=== Scene modeling code data ===
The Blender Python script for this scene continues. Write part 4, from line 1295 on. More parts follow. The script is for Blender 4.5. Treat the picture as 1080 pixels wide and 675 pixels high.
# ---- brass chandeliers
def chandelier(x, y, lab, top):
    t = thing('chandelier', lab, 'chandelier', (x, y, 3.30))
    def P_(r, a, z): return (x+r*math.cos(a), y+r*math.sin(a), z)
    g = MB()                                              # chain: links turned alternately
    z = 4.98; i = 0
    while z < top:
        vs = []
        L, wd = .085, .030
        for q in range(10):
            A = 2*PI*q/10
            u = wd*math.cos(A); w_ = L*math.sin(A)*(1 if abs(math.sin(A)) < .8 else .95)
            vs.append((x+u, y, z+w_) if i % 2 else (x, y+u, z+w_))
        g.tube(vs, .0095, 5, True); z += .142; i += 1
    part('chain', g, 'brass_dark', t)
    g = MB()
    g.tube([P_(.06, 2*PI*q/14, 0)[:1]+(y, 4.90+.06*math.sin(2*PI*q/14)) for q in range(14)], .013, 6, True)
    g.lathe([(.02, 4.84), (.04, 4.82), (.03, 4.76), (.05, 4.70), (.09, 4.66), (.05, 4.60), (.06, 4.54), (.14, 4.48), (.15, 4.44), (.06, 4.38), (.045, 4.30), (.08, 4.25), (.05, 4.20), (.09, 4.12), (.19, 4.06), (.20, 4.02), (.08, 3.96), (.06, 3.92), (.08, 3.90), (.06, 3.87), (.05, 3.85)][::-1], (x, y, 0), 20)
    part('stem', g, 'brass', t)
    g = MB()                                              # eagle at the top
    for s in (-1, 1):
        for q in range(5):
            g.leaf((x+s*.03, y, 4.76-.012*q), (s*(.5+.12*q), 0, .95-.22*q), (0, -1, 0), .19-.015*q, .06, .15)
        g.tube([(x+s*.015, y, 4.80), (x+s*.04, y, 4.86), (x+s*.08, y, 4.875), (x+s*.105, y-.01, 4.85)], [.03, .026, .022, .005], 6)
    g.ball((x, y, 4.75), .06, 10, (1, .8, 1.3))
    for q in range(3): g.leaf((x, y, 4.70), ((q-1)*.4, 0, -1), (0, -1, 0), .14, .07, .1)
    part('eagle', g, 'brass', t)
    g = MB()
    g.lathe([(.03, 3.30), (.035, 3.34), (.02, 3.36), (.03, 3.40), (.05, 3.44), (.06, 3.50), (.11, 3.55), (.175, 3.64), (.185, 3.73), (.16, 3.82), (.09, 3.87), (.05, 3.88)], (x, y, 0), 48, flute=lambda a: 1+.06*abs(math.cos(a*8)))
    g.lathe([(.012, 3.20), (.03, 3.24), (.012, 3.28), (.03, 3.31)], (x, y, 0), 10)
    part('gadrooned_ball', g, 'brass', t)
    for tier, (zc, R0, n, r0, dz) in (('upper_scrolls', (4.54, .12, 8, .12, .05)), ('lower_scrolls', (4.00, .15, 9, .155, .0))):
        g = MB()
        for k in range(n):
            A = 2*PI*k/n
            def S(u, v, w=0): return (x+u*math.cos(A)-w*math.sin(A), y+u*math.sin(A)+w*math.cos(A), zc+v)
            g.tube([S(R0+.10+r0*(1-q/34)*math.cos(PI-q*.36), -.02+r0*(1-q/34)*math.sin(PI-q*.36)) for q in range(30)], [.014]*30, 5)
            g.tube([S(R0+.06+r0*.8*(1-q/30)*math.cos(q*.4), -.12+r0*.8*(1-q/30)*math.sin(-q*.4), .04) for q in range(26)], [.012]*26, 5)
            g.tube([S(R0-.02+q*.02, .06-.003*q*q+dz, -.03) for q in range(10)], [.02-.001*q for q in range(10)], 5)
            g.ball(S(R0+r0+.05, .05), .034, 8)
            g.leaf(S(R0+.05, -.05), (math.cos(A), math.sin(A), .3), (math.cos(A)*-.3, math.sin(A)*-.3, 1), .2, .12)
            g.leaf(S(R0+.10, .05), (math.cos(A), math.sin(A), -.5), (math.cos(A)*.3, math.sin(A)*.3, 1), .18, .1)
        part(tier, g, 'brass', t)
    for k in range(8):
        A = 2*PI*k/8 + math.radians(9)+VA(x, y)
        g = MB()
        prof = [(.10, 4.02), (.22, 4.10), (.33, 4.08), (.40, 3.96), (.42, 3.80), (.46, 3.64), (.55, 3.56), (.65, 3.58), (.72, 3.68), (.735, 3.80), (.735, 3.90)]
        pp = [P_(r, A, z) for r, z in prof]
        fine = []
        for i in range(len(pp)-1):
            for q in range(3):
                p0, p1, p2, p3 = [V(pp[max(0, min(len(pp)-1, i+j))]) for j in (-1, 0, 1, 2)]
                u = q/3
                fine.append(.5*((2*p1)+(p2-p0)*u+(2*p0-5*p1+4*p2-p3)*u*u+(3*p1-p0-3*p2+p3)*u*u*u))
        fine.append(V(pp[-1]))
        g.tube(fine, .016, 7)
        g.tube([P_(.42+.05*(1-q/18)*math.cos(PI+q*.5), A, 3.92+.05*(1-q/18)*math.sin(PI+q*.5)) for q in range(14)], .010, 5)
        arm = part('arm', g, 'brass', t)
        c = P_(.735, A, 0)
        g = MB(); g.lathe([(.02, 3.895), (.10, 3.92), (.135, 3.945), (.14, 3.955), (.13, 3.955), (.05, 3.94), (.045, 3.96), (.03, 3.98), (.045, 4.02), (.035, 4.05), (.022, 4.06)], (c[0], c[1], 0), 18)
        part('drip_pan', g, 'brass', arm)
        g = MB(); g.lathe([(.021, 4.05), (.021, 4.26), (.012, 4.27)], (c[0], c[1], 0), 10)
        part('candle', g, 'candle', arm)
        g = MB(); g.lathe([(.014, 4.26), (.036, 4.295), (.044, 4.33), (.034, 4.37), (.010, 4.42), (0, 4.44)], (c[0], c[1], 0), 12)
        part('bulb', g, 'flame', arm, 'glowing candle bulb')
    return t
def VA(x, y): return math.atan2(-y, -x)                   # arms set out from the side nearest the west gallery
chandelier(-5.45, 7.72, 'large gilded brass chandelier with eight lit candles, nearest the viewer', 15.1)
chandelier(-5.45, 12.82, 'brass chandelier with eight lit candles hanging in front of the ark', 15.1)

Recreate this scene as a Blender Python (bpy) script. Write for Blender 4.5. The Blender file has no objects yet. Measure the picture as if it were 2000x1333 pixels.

=== Task description ===
Could you reproduce every record above exactly as it appears?

=== Exercise result ===
The Blender Python script for this scene continues. Write part 4, from line 1295 on. More parts follow. The script is for Blender 4.5. Treat the picture as 1080 pixels wide and 675 pixels high.
# ---- brass chandeliers
def chandelier(x, y, lab, top):
    t = thing('chandelier', lab, 'chandelier', (x, y, 3.30))
    def P_(r, a, z): return (x+r*math.cos(a), y+r*math.sin(a), z)
    g = MB()                                              # chain: links turned alternately
    z = 4.98; i = 0
    while z < top:
        vs = []
        L, wd = .085, .030
        for q in range(10):
            A = 2*PI*q/10
            u = wd*math.cos(A); w_ = L*math.sin(A)*(1 if abs(math.sin(A)) < .8 else .95)
            vs.append((x+u, y, z+w_) if i % 2 else (x, y+u, z+w_))
        g.tube(vs, .0095, 5, True); z += .142; i += 1
    part('chain', g, 'brass_dark', t)
    g = MB()
    g.tube([P_(.06, 2*PI*q/14, 0)[:1]+(y, 4.90+.06*math.sin(2*PI*q/14)) for q in range(14)], .013, 6, True)
    g.lathe([(.02, 4.84), (.04, 4.82), (.03, 4.76), (.05, 4.70), (.09, 4.66), (.05, 4.60), (.06, 4.54), (.14, 4.48), (.15, 4.44), (.06, 4.38), (.045, 4.30), (.08, 4.25), (.05, 4.20), (.09, 4.12), (.19, 4.06), (.20, 4.02), (.08, 3.96), (.06, 3.92), (.08, 3.90), (.06, 3.87), (.05, 3.85)][::-1], (x, y, 0), 20)
    part('stem', g, 'brass', t)
    g = MB()                                              # eagle at the top
    for s in (-1, 1):
        for q in range(5):
            g.leaf((x+s*.03, y, 4.76-.012*q), (s*(.5+.12*q), 0, .95-.22*q), (0, -1, 0), .19-.015*q, .06, .15)
        g.tube([(x+s*.015, y, 4.80), (x+s*.04, y, 4.86), (x+s*.08, y, 4.875), (x+s*.105, y-.01, 4.85)], [.03, .026, .022, .005], 6)
    g.ball((x, y, 4.75), .06, 10, (1, .8, 1.3))
    for q in range(3): g.leaf((x, y, 4.70), ((q-1)*.4, 0, -1), (0, -1, 0), .14, .07, .1)
    part('eagle', g, 'brass', t)
    g = MB()
    g.lathe([(.03, 3.30), (.035, 3.34), (.02, 3.36), (.03, 3.40), (.05, 3.44), (.06, 3.50), (.11, 3.55), (.175, 3.64), (.185, 3.73), (.16, 3.82), (.09, 3.87), (.05, 3.88)], (x, y, 0), 48, flute=lambda a: 1+.06*abs(math.cos(a*8)))
    g.lathe([(.012, 3.20), (.03, 3.24), (.012, 3.28), (.03, 3.31)], (x, y, 0), 10)
    part('gadrooned_ball', g, 'brass', t)
    for tier, (zc, R0, n, r0, dz) in (('upper_scrolls', (4.54, .12, 8, .12, .05)), ('lower_scrolls', (4.00, .15, 9, .155, .0))):
        g = MB()
        for k in range(n):
            A = 2*PI*k/n
            def S(u, v, w=0): return (x+u*math.cos(A)-w*math.sin(A), y+u*math.sin(A)+w*math.cos(A), zc+v)
            g.tube([S(R0+.10+r0*(1-q/34)*math.cos(PI-q*.36), -.02+r0*(1-q/34)*math.sin(PI-q*.36)) for q in range(30)], [.014]*30, 5)
            g.tube([S(R0+.06+r0*.8*(1-q/30)*math.cos(q*.4), -.12+r0*.8*(1-q/30)*math.sin(-q*.4), .04) for q in range(26)], [.012]*26, 5)
            g.tube([S(R0-.02+q*.02, .06-.003*q*q+dz, -.03) for q in range(10)], [.02-.001*q for q in range(10)], 5)
            g.ball(S(R0+r0+.05, .05), .034, 8)
            g.leaf(S(R0+.05, -.05), (math.cos(A), math.sin(A), .3), (math.cos(A)*-.3, math.sin(A)*-.3, 1), .2, .12)
            g.leaf(S(R0+.10, .05), (math.cos(A), math.sin(A), -.5), (math.cos(A)*.3, math.sin(A)*.3, 1), .18, .1)
        part(tier, g, 'brass', t)
    for k in range(8):
        A = 2*PI*k/8 + math.radians(9)+VA(x, y)
        g = MB()
        prof = [(.10, 4.02), (.22, 4.10), (.33, 4.08), (.40, 3.96), (.42, 3.80), (.46, 3.64), (.55, 3.56), (.65, 3.58), (.72, 3.68), (.735, 3.80), (.735, 3.90)]
        pp = [P_(r, A, z) for r, z in prof]
        fine = []
        for i in range(len(pp)-1):
            for q in range(3):
                p0, p1, p2, p3 = [V(pp[max(0, min(len(pp)-1, i+j))]) for j in (-1, 0, 1, 2)]
                u = q/3
                fine.append(.5*((2*p1)+(p2-p0)*u+(2*p0-5*p1+4*p2-p3)*u*u+(3*p1-p0-3*p2+p3)*u*u*u))
        fine.append(V(pp[-1]))
        g.tube(fine, .016, 7)
        g.tube([P_(.42+.05*(1-q/18)*math.cos(PI+q*.5), A, 3.92+.05*(1-q/18)*math.sin(PI+q*.5)) for q in range(14)], .010, 5)
        arm = part('arm', g, 'brass', t)
        c = P_(.735, A, 0)
        g = MB(); g.lathe([(.02, 3.895), (.10, 3.92), (.135, 3.945), (.14, 3.955), (.13, 3.955), (.05, 3.94), (.045, 3.96), (.03, 3.98), (.045, 4.02), (.035, 4.05), (.022, 4.06)], (c[0], c[1], 0), 18)
        part('drip_pan', g, 'brass', arm)
        g = MB(); g.lathe([(.021, 4.05), (.021, 4.26), (.012, 4.27)], (c[0], c[1], 0), 10)
        part('candle', g, 'candle', arm)
        g = MB(); g.lathe([(.014, 4.26), (.036, 4.295), (.044, 4.33), (.034, 4.37), (.010, 4.42), (0, 4.44)], (c[0], c[1], 0), 12)
        part('bulb', g, 'flame', arm, 'glowing candle bulb')
    return t
def VA(x, y): return math.atan2(-y, -x)                   # arms set out from the side nearest the west gallery
chandelier(-5.45, 7.72, 'large gilded brass chandelier with eight lit candles, nearest the viewer', 15.1)
chandelier(-5.45, 12.82, 'brass chandelier with eight lit candles hanging in front of the ark', 15.1)

Recreate this scene as a Blender Python (bpy) script. Write for Blender 4.5. The Blender file has no objects yet. Measure the picture as if it were 2000x1333 pixels.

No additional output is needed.